Aid brings a Gaza bakery back to life

STORY: Long lines snaked outside a bakery in Gaza City on Sunday… as it started operating again for the first time in six months.

It reopened with help from the World Food Programme, and is providing desperately needed food in a part of the territory where the United Nations has warned of imminent famine.

Abdelrahman al-Jadba scored a bag of bread for his family.

He says he had been forced to feed his children bread made from flour mixed with sand.

"Our feeling after bread became available: it brought some sense of relief to be able to feed these children, fill the hunger and be able to move on to the next day and maybe, God willing, bring more."

Israel's offensive in the Gaza Strip has turned much of the territory into a wasteland with an unfolding humanitarian catastrophe since October.

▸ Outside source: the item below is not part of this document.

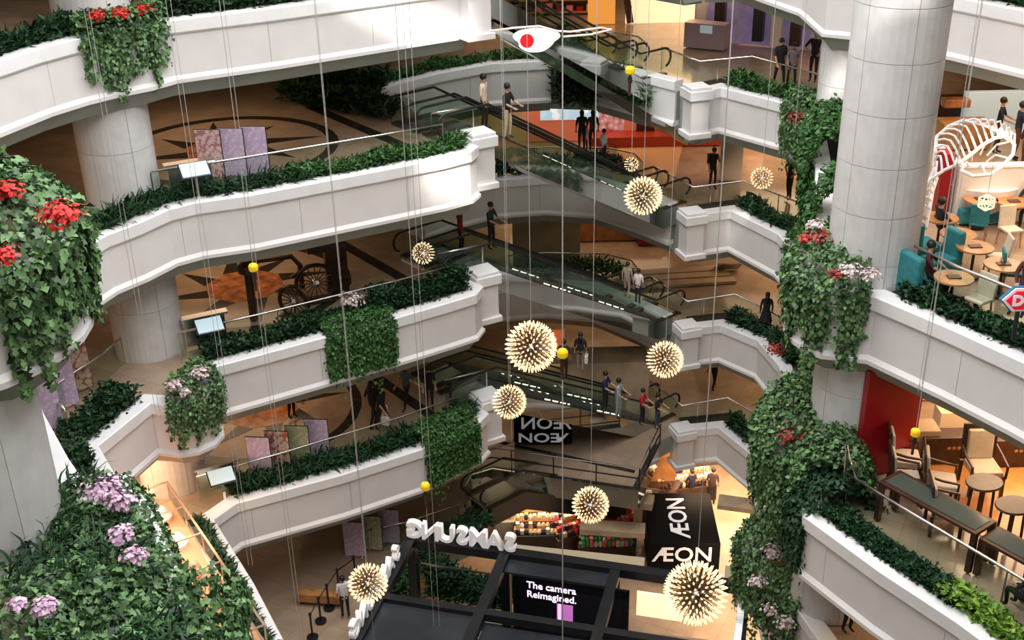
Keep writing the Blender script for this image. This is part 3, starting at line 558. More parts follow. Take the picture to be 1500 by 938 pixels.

That's when the militant Islamist group Hamas ignited war by storming southern Israel.

Israel has faced increased international pressure to let more aid into the Gaza Strip since it targeted an aid convoy on April 1, killing international relief workers.

The World Food Programme says it’s been using a new coordinated route to get aid in to northern Gaza.

It says it was able to make its first delivery to the bakery on Saturday, with enough flour to make 14,000 bread parcels a day.

A spokesperson said the hope is to expand to three more bakeries and keep up regular deliveries.

At home, Al-Jadba says the bakery bread cost about five shekels, or just over a dollar.

Ten days ago, it would have cost 20 times as much.

He says he’s praying he can keep getting fresh bread.

Israel, which denies hindering humanitarian relief to Gaza, has said that aid is moving into Gaza more quickly.

But the amount is disputed and the United Nations says it is still much less than the bare minimum to meet humanitarian needs.